Elbette, iktidar üyelerine soracak olursanız, hükümet IŞİD’le etkin bir mücadele içindedir ve hükümetin, IŞİD’in temsil ettiği İslam anlayışını kabul etmesi mümkün değildir. Ancak meselemiz İslam değil, AKP’nin Kürtlerle IŞİD karşı karşıya geldiğinde kimi tercih edeceğidir. Bunu anlamak için çok derin dosyalara vâkıf olmaya gerek yok. AKP medyasının “PYD IŞİD’den daha tehlikeli” manşetleri ve Erdoğan başta olmak üzere AKP’nin yetkili isimlerinin ağızlarından dökülenler, durumu tarif etmeye yeter de atar. Yani IŞİD, AKP’nin siyasal Kürt hareketiyle başlattığı, hadi, savaş demeyelim de, mücadelede gayet işe yarar bir maniveladır.
Ancak iş bununla bitmiyor, yani bu sadece ‘teknik’ bir mesele değil.

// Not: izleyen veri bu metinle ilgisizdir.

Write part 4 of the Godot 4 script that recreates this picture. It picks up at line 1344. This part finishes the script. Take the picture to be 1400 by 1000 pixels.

Suruç’taki katliam sonrasında sosyal medyada ve kimi yayın organlarında rastladığımız “iyi olmuş” türündeki tepkiler Türkiye’deki Kürt düşmanı damarın sadece milliyetçilerde/ulusalcılarda değil, kendini dindar olarak tanımlayan kesimlerde de kolaylıkla zemin bulduğunu ya da o zeminin baştan beri var olduğunu gösteriyor. HDP’nin yanı sıra, Demirtaş gibi bir figürün bu meselede bile bu kadar kolay hedef tahtasına oturtulmasının başka bir izahı olmasa gerek. Aylardır gözlemlediğimiz bu eğilim, bu son saldırıyla yeniden su yüzüne çıktı. Mevzubahis Kürtler ise, IŞİD bu kesimin pekâlâ dostu olabilir.
Bu tablonun içinde, hükümet üyelerinin Suruç katliamı sonrasında söyleyiverdikleri “Hedef Türkiye’dir” sözünün pek bir karşılığı yok. Hedef Türkiye filan değil. Hedef insanlık. Hedef, HDP milletvekili Garo Paylan’ın da altını çizdiği gibi, Türkiye’nin batısının Kobanê’yle kurduğu insaniyet temelindeki ilişkiyi, dayanışmayı bombalamak. Ayrıca, Suruç’ta bir kuşağın temsilcileri katledildi aslında. Kürt meselesine devletin ve kimi ulusalcı sol siyasetlerin baktığı çerçeveden bakmayan, tertemiz, taptaze bir sayfadan başlayan bir kuşağın...
Evet, o gün oraya giden gençlerin önemli bir kısmı Türkiye’nın batısından yola çıkmıştı. Rojava devriminin yıldönümünde Kobanê’ye bir dostluk köprüsü inşa etmek istiyorlardı. Bu vahşi saldırı, o bölgede insani olan herhangi bir şeyin nasıl bir insanlık dışı reaksiyonla karşı karşıya kaldığını da gösteriyor.
İnsanlık kazanacak, diye bitirelim ve bunun için gayret edelim.